About a dozen University of Tennessee students spent six weeks this summer in the African country of Uganda.

They returned last month.

"I felt like it was home like it was here. You go into someone's home, you eat with them and you see their children and it was really sweet," UT senior Candace Lawson.

UT senior Michael Robinson, "The people over there are wonderful."

The UT students are part of a group that spent six weeks in Uganda in the Gulu Study and Service Abroad Program.

Before they went, students did their homework.

"We have to learn about the history, the politics and the culture, the dynamics of the war before we even get there," UT Religious Studies Professor Rosalind Hackett said.

The program is her passion. She went to Northern Uganda in 2004.

"I was so shocked at the human suffering that I saw there at the back end of the 20 year old civil war that I came back and said to myself we have to do something here in Knoxville to help the people back in Northern Uganda," Professor Hackett said.

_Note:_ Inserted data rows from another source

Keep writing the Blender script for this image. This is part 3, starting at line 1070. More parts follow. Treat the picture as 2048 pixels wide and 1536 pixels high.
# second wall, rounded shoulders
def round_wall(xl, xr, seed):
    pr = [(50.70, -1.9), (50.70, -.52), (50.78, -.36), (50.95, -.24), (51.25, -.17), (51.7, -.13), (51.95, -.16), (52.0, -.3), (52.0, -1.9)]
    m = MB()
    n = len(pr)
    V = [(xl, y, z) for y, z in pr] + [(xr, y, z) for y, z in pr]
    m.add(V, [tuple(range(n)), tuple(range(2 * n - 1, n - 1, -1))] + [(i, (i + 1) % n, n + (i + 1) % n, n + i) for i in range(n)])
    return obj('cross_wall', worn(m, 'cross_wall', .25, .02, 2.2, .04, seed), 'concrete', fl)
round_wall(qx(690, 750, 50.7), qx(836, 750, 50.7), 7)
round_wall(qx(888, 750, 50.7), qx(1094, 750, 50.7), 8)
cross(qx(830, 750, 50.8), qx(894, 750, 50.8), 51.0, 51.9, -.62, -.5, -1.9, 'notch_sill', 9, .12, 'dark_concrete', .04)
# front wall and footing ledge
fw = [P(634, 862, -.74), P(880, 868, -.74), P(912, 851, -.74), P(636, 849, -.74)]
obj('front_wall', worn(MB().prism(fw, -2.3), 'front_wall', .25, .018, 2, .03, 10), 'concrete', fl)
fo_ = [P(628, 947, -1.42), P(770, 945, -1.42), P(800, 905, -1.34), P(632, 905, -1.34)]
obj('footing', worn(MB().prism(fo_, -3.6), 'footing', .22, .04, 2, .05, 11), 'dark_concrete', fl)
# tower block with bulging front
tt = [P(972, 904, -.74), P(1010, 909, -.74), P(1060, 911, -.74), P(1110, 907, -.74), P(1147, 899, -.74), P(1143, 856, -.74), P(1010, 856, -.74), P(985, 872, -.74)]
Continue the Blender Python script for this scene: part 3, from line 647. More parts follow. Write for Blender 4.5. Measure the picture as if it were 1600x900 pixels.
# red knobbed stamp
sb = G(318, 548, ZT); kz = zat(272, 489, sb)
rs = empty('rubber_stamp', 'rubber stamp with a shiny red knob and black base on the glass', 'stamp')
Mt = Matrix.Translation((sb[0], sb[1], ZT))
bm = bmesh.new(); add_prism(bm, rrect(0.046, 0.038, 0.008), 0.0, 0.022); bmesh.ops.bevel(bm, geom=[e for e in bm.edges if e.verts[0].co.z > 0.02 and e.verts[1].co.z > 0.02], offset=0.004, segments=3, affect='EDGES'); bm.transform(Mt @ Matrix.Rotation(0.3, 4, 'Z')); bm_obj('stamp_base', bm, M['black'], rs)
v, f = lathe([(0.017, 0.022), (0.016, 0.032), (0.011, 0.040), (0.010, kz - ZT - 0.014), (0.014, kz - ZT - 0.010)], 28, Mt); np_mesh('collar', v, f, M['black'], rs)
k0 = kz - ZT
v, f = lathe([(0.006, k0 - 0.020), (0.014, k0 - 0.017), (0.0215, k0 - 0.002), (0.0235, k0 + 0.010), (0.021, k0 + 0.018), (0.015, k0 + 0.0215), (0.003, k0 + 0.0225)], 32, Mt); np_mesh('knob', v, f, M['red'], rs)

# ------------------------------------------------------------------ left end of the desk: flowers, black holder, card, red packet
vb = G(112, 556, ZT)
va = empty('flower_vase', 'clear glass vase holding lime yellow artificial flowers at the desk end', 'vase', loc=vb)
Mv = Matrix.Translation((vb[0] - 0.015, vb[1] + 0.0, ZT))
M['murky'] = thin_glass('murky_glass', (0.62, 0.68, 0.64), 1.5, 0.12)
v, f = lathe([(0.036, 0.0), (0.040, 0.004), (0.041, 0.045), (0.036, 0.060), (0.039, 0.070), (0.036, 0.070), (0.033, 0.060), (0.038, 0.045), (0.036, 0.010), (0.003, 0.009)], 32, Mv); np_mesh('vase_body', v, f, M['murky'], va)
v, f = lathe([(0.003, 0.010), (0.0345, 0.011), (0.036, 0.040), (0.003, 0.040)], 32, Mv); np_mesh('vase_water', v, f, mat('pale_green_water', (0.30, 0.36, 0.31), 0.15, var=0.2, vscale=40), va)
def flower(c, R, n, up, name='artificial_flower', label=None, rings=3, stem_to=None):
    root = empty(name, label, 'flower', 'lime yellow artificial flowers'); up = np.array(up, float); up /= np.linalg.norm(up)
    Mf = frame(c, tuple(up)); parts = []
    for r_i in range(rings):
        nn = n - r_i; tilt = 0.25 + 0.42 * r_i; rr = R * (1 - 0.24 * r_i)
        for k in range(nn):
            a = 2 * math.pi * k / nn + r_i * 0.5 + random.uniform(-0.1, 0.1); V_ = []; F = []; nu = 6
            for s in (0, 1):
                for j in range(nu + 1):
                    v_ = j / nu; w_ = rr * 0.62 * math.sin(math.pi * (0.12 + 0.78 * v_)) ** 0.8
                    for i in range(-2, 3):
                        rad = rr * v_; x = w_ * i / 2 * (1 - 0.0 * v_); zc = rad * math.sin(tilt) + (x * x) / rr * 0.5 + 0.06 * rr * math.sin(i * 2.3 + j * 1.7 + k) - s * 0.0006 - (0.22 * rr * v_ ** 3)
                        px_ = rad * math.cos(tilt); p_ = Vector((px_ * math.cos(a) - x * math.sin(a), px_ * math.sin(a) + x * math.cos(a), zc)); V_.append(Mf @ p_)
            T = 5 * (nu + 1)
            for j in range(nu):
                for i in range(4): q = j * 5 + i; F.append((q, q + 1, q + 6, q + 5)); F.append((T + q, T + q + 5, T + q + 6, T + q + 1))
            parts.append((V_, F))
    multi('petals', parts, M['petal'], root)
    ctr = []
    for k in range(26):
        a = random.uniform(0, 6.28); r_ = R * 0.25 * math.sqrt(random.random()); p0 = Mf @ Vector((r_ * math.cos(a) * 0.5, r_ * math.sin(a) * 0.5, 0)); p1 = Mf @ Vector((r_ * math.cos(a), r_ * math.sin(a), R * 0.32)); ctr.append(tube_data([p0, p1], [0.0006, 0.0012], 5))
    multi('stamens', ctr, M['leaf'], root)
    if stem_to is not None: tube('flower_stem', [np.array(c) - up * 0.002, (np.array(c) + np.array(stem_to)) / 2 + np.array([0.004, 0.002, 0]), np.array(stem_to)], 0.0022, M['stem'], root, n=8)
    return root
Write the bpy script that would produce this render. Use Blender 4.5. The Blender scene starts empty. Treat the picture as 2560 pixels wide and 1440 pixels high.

In Uganda, the students take classes, do internships, and interact with the local people.

"This field experience if you like, learning in the field is worth so much more than sitting in the classroom," she said.

In the classroom, Candace Lawson is an Anthropology major while Michael Robinson is studying Political Science.

In Uganda, Michael interned with the parliamentary government.

"My friend I made in the district government invited me to his grandmama's home and she cooked me a wonderful meal. And it was just wonderful," he said.

She showed him how to cook chipote.

The students immersed themselves in the culture.

"On the way to Gulu I did not expect to see people texting with their cell phones in their grass thatch hut," he said.

Candace said, "They speak Achoili in the region we were in in Northern Uganda."

Michael gave some examples. "Kopango. How are you? And then you say kopay."

These students are models for the young people they met. It is a learning experience for everyone involved.

"We wouldn't do it if we thought we were only there for our own benefit," Professor Hackett said.

Michael said, "So many people look at us as a symbol of freedom and a symbol of a good country to strive to be and it just really underscores our responsibility to think about other people's freedoms and the best way to achieve that."

Candace said, "I want to go back. I loved it. I felt like it has changed my life and the trajectory of my career."

Michael agreed, "I think I want to go back. I want to go back to Tanzania and climb Mount Kilamajara and then bus ride to Uganda."

It's a country connected to Knoxville through the Gulu Study And Service Abroad Program.